BARIŞ YARKADAŞ (İstanbul) - OHAL bağımlısı oldunuz.
AHMET SORGUN (Devamla) - Muhalefete göre ideal düzenlemeler, en mükemmel düzenlemeler olmayabilir, bu mümkündür de. Aslolan, ideali, mükemmeli yakalamaya çalışmaktır.
MAHMUT TANAL (İstanbul) - Doğru, buna katılıyorum.
KAZIM ARSLAN (Denizli) - Hayır, hangi yasakları kaldırdınız?
AHMET SORGUN (Devamla) - Eskilerin deyimiyle kul kusursuz olmaz, kul kusurdan ari değildir.
HALUK PEKŞEN (Trabzon) - Yok canım, partinde ne var, kusursuz yahu.
AHMET SORGUN (Devamla) - Konuşmamı bu konuda Hazreti Mevlâna'nın hepimize ders olacak bir uyarısıyla tamamlıyorum.
HALUK PEKŞEN (Trabzon) - Keşke o derse bir çalışsanız yahu, o dersten biraz alsanız payınızı.

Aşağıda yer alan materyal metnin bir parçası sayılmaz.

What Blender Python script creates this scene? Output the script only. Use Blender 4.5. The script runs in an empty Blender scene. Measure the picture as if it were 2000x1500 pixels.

AHMET SORGUN (Devamla) - Hazreti Mevlâna buyurur ki: "Yüzde inat etme, doksan da olur/ İnsan dediğin noksan da olur/ Sakın ben ben deme, elde neler var, sen yoksan da olur/ Kusursuz dost arayan, dosttan da olur" diyor, teklifin ülkemiz, milletimiz, demokrasimiz açısından hayırlar getirmesini diliyor, hepinizi tekrar tekrar saygıyla selamlıyorum. (AK PARTİ sıralarından alkışlar)
BAŞKAN - Teşekkür ederim Sayın Sorgun.